Lawrence Ho’s investment group in Russia is moving to take full control from its local partner of the resort it plans to build near Vladivostok. The partner, businessman Oleg Drozdov (l.), has been in prison since late last year on charges of “business malpractices.”

A consortium backed by Macau casino magnate Lawrence Ho plans to raise its stake in a resort casino near Vladivostok.

Citing a knowledgeable source, The Wall Street Journal reports that Ho’s investment group will buy half the stake of its imprisoned Russian partner for US$20 million, raising its collective share in the project to 85 percent, with the partner, Oleg Drozdov, retaining 15 percent.

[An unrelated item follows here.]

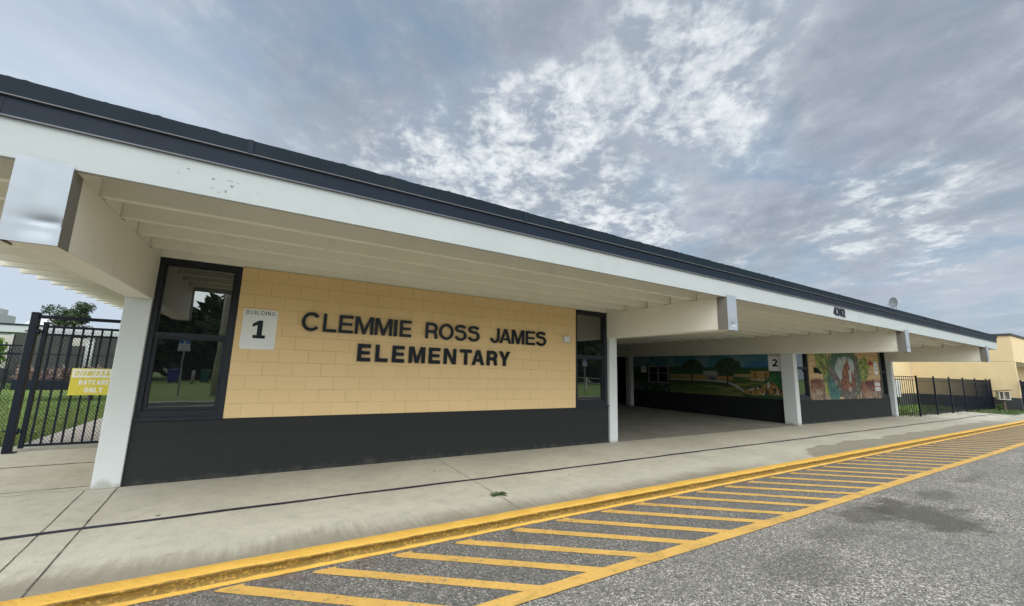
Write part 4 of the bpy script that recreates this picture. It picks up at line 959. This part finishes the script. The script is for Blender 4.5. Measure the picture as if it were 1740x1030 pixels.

Drozdov has been in detention since late last year in connection with alleged “business malpractices” tied to the construction of a sewerage plant, according to a filing by one of Ho’s companies with the Hong Kong Stock Exchange.

The filing said the investigation wasn’t linked to the casino plan, but it could trigger a buyout in the event that any stakeholder is “deemed by any relevant gaming regulatory authority to be an unsuitable associate”.

The transaction, once completed, will see Hong Kong-listed Summit Ascent Holdings, in which Ho holds 33.8 percent, raising its stake from 46 percent to 60 percent. Partner Firich Enterprises, a Taiwan-listed manufacturer of gambling machines, will own 20 percent. Ho’s Hong Kong-listed Melco International Development will own 5 percent.

The first phase of the casino, located in Primorye, a Russian Far East territory bordering China, is scheduled to open by the end of this year, the first new gambling resort to open in Russia since a Kremlin crackdown in 2009 banished the industry from major cities and set up four permissible zones in outlying parts of the country, one of them Primorye.

Vladivostok is closer to Beijing than Macau, about two and a half hours’ flight time compared with three hours and 45 minutes to Macau, according to the Journal’s calculations, and Ho’s group believes the US$650 million casino will attract a sizable number of high rollers from northern China.

Initial plans call for 65 table games, 800 slot machines and 120 hotel rooms.

US-based Global Market Advisors, whose subsidiary Gaming Market Advisors prepared a casino industry report for the Primorye government in 2012, believe the region could generate US$1 billion in gambling revenue in the early going.

Cambodia’s Hong Kong-listed NagaCorp., which holds a lucrative casino monopoly in Phnom Penh, also plans to build in Primorye in partnership with local interests. Global Gaming Asset Management, a US-based investment and operations group founded by former senior executives of Las Vegas Sands, also has expressed interest in the market.